## What you are asked to do
In the entries, find all lines that hold the word "pixels" and copy them.

## Input data
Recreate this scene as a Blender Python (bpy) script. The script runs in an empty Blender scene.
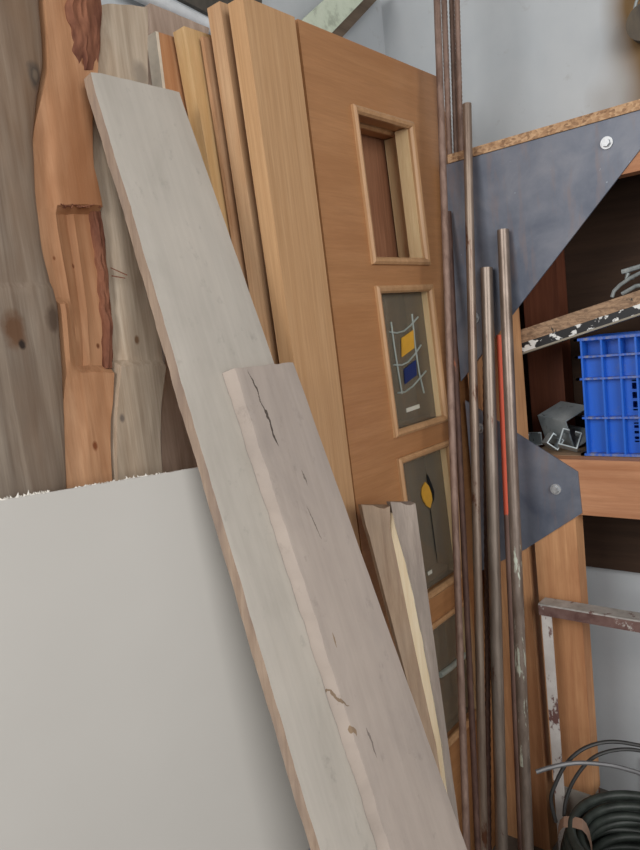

---

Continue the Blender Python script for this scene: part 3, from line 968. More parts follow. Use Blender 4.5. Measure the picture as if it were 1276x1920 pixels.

* * *

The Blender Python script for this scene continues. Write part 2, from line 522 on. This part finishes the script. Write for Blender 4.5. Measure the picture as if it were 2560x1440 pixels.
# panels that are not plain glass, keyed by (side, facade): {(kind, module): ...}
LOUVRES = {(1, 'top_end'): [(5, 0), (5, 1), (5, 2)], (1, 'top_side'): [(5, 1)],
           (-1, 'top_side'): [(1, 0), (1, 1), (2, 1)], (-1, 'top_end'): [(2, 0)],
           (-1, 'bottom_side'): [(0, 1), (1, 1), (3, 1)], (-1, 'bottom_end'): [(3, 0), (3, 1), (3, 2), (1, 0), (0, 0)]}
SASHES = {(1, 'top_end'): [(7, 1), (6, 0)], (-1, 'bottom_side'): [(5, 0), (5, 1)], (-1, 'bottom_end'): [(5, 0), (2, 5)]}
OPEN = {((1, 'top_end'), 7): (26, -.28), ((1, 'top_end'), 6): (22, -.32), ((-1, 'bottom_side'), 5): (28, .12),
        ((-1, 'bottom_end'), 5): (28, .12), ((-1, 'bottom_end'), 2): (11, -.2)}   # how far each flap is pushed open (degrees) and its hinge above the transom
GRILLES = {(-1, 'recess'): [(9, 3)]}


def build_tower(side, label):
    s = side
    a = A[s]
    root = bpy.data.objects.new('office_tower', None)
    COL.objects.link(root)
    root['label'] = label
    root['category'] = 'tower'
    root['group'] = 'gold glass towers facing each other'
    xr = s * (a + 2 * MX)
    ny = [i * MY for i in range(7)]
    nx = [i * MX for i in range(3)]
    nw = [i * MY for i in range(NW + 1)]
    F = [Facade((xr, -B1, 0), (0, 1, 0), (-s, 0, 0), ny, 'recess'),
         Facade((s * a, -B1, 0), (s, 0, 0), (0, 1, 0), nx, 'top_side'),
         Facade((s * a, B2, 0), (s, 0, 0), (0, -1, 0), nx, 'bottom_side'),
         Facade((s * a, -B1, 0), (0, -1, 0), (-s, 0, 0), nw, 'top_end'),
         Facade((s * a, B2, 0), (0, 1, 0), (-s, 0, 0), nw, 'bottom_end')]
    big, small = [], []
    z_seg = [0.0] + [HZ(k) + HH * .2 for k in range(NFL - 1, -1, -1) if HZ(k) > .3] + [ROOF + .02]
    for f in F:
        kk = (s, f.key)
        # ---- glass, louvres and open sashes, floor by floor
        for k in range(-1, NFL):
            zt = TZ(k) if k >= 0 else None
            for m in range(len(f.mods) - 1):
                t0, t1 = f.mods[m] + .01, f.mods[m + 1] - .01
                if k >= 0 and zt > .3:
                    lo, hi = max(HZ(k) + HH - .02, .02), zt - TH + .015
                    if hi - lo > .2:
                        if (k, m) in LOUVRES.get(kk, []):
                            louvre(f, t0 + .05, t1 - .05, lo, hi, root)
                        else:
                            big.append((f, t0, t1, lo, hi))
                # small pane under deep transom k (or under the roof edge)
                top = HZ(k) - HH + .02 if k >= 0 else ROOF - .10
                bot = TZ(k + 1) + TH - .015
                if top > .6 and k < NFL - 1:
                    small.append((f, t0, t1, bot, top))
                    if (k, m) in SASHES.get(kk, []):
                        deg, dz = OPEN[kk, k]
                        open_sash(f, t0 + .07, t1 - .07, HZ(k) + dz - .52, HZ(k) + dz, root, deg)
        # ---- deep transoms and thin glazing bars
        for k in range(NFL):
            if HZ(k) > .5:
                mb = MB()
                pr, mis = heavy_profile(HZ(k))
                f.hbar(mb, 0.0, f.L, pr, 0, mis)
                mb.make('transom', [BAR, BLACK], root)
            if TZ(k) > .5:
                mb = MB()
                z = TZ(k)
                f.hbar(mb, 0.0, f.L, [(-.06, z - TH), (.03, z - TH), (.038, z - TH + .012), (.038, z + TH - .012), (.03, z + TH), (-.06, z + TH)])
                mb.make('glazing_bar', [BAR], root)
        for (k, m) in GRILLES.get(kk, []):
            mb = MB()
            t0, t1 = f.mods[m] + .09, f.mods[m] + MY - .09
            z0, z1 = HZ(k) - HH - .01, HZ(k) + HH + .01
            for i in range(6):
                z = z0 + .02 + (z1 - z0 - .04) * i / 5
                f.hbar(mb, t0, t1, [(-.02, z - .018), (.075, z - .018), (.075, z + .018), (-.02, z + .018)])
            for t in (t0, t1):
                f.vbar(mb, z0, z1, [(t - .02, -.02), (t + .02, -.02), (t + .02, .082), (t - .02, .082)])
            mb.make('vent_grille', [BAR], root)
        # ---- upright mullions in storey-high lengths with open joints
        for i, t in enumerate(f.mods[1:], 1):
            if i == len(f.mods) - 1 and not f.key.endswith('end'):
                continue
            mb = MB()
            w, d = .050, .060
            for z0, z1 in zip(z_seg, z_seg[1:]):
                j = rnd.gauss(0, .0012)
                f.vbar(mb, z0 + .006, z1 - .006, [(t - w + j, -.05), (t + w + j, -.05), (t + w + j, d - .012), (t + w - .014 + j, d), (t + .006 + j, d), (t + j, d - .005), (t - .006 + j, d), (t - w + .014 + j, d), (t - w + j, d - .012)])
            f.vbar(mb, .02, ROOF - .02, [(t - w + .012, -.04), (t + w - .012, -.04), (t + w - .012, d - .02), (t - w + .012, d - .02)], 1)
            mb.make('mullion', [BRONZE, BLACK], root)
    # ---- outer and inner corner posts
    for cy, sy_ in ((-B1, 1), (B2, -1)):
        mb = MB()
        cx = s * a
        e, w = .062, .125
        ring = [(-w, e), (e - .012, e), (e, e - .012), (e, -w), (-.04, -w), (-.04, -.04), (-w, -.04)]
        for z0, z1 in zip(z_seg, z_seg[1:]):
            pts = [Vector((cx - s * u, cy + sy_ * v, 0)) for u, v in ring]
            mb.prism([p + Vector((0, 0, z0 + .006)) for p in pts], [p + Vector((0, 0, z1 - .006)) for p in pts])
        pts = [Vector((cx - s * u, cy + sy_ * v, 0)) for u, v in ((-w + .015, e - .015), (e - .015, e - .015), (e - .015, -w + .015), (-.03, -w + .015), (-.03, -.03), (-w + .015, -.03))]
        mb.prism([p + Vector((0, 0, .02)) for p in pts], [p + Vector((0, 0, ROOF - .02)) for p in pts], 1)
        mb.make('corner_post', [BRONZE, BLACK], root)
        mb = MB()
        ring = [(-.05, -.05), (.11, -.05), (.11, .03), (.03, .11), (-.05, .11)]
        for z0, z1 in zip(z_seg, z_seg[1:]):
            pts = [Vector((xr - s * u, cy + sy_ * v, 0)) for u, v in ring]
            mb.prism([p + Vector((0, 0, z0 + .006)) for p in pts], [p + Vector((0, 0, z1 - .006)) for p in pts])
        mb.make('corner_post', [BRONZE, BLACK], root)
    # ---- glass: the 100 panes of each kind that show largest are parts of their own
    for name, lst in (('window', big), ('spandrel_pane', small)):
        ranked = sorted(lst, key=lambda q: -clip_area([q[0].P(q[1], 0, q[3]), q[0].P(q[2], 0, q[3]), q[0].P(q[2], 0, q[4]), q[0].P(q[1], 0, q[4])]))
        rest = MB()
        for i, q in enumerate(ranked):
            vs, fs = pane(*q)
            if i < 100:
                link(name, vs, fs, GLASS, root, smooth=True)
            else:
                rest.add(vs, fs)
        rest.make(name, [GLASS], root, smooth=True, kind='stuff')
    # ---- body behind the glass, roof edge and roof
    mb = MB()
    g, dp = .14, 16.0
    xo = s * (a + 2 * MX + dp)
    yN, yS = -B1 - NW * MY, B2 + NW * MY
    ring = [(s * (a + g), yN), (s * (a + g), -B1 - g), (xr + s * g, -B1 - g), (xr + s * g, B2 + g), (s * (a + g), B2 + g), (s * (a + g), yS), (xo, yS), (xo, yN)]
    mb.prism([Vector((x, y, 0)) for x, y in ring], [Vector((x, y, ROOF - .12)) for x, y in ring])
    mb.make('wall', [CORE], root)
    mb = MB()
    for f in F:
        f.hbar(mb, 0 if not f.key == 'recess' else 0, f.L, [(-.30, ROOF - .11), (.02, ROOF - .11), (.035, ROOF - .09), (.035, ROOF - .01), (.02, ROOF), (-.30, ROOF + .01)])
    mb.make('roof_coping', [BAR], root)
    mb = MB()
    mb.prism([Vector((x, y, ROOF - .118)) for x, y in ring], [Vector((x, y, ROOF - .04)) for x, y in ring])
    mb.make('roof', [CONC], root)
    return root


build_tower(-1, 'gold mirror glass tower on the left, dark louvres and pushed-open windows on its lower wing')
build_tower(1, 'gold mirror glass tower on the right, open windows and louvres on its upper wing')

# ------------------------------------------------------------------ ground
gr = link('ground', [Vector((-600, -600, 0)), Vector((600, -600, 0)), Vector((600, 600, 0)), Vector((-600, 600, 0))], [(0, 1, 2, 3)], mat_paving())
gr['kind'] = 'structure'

## Solution for this problem
Continue the Blender Python script for this scene: part 3, from line 968. More parts follow. Use Blender 4.5. Measure the picture as if it were 1276x1920 pixels.
The Blender Python script for this scene continues. Write part 2, from line 522 on. This part finishes the script. Write for Blender 4.5. Measure the picture as if it were 2560x1440 pixels.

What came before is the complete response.